It is a good discussion. Unless you are careful, D&S steam is an oxymoron. But it can be had. The quality issue is not necessarily limited to the issue of drainable (via traps, etc) water, but the moisture in steam due to low quality. You can have moisture in the steam, and be seeing little flow from the traps, because it is entrained in the vapor. This entrained moisture will cut turbine parts to ribbons.
In addition to the proper trapping recommended above, a good moisture separator is mandatory if the steam is suspected to be wet.
Let me pause and say that I have clients in an industry that uses lots of turbine drivers, and in one plant, the steam will be superheated, and in one down the road doing exactly the same job in the same way, there won't be a superheater in the plant. Who is right and who is wrong? Neither.
The key, to my way of thinking is good piping design. When the steam leaves the boiler, assuming good moisture separation in the steam drum, it is D&S. As it travels along the piping, it loses heat to the surroundings, and cools off, and the quality suffers. However, at the same time, the steam loses pressure, which tends to superheat the steam, offsetting the moisture formation due to the temperature loss.
Therefore, a well designed piping system can minimize quality problems, assuming that we are talking about a fairly constant steam flow for 50 MW.
I am not totally knowledgable about Terry, Elliot, or even Dresser Rand's capability to build machines in this power range, but I think that you are in the realm of GE, Siemens, Mitsubishi, Hitachi, et al.

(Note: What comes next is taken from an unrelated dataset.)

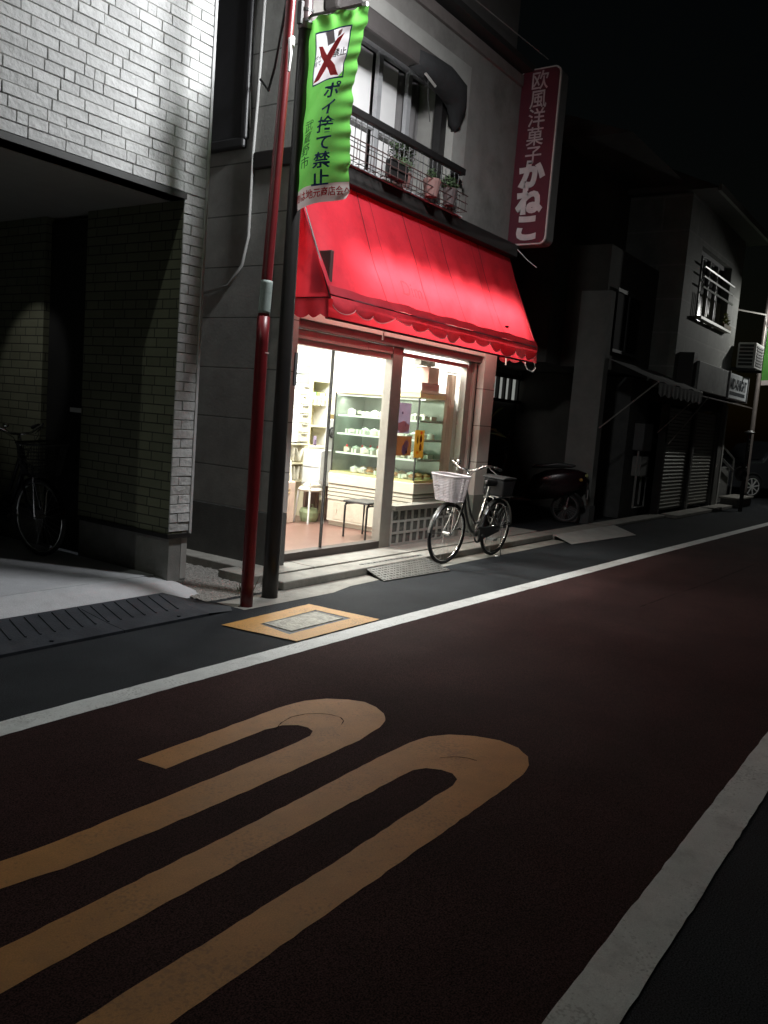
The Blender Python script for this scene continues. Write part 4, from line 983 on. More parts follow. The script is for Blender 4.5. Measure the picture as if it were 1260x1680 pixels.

A machine to produce that much power with that low of a inlet pressure might be a bridge too far. I could not get the conditions to run at
and that may be the reason why. I did not play with it long enough to see how low the power input would have to be to get it to run. Using Katmar's steam flow estimation tool at
and assuming 50% efficiency, and 3"/hg back pressure, shows a steam flow of over 1 million lb/hr.
Do you really have that much steam available at that low pressure?